Copy out all lines in the data below containing the string "scene".

■ Material provided

= = =

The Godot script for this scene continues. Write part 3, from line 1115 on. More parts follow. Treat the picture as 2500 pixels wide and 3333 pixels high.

= = =

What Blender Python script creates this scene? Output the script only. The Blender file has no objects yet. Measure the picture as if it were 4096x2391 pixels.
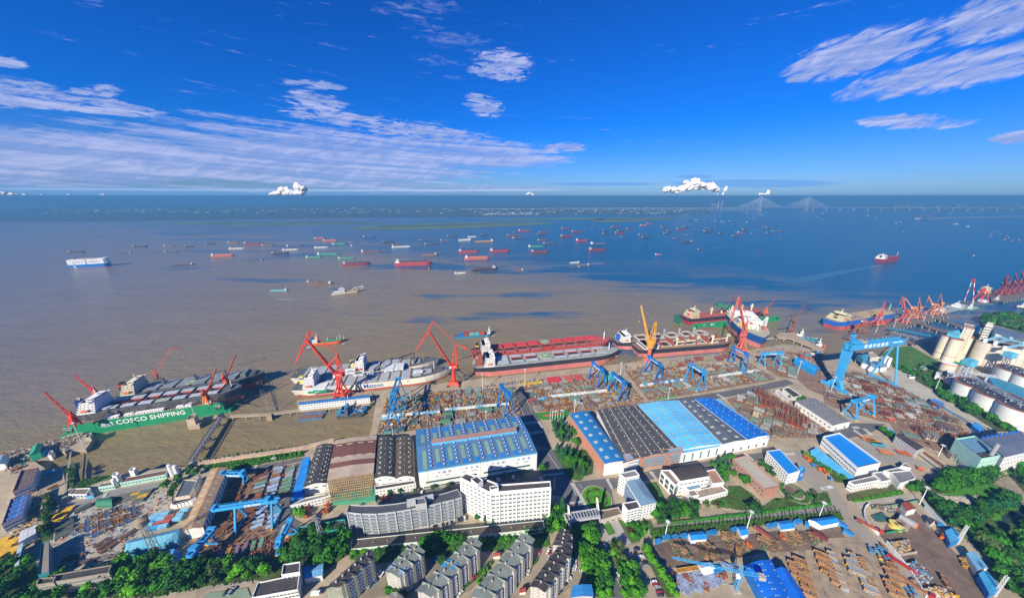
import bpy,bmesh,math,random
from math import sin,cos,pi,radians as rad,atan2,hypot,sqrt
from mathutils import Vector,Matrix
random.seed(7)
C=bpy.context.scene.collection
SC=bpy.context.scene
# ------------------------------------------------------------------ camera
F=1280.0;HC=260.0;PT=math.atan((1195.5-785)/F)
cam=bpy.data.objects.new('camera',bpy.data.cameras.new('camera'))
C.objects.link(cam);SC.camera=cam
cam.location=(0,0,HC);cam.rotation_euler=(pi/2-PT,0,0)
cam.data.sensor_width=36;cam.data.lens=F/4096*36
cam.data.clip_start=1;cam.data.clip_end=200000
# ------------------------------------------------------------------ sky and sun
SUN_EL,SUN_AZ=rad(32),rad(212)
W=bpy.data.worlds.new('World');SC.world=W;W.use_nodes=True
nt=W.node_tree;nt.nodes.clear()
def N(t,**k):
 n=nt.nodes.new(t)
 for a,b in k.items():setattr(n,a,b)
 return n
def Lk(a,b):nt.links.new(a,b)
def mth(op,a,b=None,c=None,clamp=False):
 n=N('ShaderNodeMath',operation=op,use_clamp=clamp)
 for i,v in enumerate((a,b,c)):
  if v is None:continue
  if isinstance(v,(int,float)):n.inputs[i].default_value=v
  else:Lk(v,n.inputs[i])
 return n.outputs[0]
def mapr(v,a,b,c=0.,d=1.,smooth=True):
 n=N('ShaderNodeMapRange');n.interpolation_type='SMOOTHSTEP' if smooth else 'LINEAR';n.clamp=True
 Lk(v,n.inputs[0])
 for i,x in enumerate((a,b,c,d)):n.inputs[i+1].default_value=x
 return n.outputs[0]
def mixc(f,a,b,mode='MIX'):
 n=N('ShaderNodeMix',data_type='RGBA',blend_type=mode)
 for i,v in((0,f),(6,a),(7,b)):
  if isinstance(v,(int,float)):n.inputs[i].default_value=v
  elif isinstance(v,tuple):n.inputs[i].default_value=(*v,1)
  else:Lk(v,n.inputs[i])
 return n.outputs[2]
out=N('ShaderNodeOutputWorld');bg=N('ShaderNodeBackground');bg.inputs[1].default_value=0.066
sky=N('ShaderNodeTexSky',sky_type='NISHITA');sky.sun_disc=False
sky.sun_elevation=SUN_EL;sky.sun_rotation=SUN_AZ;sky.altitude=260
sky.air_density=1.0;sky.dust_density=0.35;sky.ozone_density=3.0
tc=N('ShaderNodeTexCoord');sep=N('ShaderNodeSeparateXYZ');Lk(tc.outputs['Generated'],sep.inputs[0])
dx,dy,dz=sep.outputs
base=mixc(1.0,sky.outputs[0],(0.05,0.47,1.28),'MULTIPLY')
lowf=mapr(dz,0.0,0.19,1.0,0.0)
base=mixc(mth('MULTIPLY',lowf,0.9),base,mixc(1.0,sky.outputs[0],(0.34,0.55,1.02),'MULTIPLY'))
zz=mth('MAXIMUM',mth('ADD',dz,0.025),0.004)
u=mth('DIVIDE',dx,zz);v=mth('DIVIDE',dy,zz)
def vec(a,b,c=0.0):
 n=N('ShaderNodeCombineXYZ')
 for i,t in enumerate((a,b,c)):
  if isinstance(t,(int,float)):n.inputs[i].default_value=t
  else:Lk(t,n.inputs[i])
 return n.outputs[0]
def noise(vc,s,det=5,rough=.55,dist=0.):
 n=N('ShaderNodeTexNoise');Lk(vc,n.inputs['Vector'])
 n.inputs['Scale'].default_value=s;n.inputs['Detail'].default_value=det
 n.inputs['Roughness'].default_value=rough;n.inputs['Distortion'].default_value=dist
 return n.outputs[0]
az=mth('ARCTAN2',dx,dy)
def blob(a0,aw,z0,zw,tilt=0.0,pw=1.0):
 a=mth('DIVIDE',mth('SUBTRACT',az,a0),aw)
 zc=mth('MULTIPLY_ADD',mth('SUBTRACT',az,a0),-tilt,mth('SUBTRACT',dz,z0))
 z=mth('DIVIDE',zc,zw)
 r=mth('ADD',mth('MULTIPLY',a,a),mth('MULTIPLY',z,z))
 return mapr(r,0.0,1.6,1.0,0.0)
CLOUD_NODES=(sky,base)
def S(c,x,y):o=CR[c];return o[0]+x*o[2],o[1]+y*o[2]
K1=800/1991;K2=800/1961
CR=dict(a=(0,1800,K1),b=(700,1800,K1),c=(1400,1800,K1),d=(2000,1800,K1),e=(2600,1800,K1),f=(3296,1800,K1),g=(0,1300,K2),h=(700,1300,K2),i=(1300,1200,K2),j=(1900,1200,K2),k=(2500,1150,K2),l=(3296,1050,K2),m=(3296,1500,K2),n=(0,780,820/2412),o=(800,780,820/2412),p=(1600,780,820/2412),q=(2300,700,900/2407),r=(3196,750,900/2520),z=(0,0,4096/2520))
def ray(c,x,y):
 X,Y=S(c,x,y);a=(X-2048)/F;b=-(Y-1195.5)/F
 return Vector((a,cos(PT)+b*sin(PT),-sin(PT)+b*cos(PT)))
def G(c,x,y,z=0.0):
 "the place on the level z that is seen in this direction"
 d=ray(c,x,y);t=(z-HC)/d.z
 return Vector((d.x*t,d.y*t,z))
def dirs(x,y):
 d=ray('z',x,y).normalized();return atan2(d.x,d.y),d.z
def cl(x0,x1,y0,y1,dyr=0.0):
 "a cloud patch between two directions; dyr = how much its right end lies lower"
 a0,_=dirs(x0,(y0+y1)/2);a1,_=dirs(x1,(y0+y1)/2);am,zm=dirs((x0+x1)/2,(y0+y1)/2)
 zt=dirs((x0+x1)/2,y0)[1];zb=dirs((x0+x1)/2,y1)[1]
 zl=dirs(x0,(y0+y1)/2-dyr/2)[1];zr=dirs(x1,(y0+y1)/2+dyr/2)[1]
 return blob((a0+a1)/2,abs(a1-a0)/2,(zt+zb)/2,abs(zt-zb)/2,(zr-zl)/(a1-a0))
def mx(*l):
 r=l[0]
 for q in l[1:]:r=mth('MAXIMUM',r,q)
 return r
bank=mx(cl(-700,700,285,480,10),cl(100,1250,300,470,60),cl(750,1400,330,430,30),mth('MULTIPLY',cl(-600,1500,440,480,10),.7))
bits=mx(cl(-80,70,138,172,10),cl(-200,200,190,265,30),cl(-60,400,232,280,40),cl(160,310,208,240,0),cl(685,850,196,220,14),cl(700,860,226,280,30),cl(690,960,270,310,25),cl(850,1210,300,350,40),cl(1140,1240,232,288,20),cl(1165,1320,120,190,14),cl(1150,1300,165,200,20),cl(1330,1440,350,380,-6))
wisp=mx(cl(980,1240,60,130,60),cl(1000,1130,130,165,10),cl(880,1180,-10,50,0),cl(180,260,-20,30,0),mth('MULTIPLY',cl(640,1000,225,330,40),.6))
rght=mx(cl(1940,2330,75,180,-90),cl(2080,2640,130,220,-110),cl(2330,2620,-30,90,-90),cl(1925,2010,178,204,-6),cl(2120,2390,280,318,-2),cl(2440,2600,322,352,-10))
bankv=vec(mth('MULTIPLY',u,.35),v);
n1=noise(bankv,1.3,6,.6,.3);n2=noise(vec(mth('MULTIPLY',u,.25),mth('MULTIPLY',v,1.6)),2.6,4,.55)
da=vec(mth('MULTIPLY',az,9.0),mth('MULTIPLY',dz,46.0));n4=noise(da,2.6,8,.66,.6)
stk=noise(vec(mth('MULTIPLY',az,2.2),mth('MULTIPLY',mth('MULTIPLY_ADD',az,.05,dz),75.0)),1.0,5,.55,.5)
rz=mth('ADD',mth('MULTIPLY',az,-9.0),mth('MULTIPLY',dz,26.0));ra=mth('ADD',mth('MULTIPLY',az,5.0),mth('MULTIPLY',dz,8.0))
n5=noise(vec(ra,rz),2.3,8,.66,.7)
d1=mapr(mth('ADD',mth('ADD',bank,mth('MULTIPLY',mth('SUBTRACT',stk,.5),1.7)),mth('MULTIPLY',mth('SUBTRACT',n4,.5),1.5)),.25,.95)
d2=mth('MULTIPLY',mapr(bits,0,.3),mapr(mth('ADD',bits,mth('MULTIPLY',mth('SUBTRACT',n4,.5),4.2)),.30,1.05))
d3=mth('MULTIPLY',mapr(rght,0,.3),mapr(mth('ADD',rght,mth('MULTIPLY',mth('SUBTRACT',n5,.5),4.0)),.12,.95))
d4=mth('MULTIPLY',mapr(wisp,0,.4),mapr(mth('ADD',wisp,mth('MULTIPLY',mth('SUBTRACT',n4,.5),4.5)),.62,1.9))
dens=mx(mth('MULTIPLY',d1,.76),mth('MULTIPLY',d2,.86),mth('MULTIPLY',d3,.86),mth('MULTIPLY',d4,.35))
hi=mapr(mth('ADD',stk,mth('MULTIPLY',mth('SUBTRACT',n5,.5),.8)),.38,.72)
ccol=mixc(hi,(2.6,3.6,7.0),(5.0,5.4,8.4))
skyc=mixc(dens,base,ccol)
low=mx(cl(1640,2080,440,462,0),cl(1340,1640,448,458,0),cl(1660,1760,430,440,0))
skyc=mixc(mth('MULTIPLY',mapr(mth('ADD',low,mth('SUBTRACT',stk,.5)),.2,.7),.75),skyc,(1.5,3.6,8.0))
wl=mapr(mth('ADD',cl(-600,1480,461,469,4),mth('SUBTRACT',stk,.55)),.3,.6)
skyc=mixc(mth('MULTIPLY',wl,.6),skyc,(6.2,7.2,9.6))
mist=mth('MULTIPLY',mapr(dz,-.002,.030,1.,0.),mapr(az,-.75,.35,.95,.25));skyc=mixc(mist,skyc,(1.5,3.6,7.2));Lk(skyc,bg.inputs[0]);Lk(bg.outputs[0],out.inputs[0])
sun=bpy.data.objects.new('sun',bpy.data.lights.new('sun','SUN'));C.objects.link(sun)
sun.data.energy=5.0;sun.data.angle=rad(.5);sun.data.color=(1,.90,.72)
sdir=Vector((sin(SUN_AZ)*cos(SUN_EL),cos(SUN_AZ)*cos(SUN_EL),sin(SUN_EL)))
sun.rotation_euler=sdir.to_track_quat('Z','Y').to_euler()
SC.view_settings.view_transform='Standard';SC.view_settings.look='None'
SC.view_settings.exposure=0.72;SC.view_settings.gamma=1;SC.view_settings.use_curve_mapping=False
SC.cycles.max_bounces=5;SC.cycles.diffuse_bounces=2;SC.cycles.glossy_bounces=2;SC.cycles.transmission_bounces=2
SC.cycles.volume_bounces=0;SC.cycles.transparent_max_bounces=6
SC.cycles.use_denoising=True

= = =

■ The output
The Godot script for this scene continues. Write part 3, from line 1115 on. More parts follow. Treat the picture as 2500 pixels wide and 3333 pixels high.
What Blender Python script creates this scene? Output the script only. The Blender file has no objects yet. Measure the picture as if it were 4096x2391 pixels.
C=bpy.context.scene.collection
SC=bpy.context.scene